Here’s a render of a Subtractor bass line I created using Matrix during a Reason demonstration for my sound design class last week. The theme of the demonstration was subtractive synthesis, so I started by initializing the Subtractor and creating a new sound from there. I threw a Dr. Rex drum pattern with a linear sweep on the envelope amount to illustrate automation as well.
Here’s an early attempt at operating the Bitstream 3X arpeggiator that I created last month. It got rejected until now, but I still like the simplicity of it. Although the modulations are too rough for it to be useable, it is still viable as inspiration for a future piece.
Here’s a nearly two minute long excerpt from the third track, titled Particle Agent from our upcoming Ostracon debut, Unauthorized Modifications. The following description of the album from the press release offers insight into how this album was produced. (Photo of Graham O’Brien with Ostracon at the In/Out Festival in NYC, courtesy of inoutfest.org)
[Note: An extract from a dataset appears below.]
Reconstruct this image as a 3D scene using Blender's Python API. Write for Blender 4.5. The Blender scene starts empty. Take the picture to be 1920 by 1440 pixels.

Ostracon is producer John Keston (AudioCookbook.org) on electronics and drummer Graham O’Brien (No Bird Sing). No keyboards are used in their music. Instead, Keston uses his custom sequencing software and hand manipulated light controllers to convert projected video signals into a stream of generative melodic structures. During their performances and recording sessions the visuals, electronics, and synchronized drumming are interwoven creating ephemeral structures that are familiar yet never repeated outside of each composition. O’Brien’s percussive statements firmly place the work into a non-linear landscape, grounded in an impossible to categorize igneous crust. UNAUTHORIZED MODIFICATIONS includes six pieces recorded and mixed at the former Flyte Tyme studios by Adam Krinsky. The the tracks, interspersed with angular melodic passages, sound mysterious, organic, and periodically invoke dystopian imagery.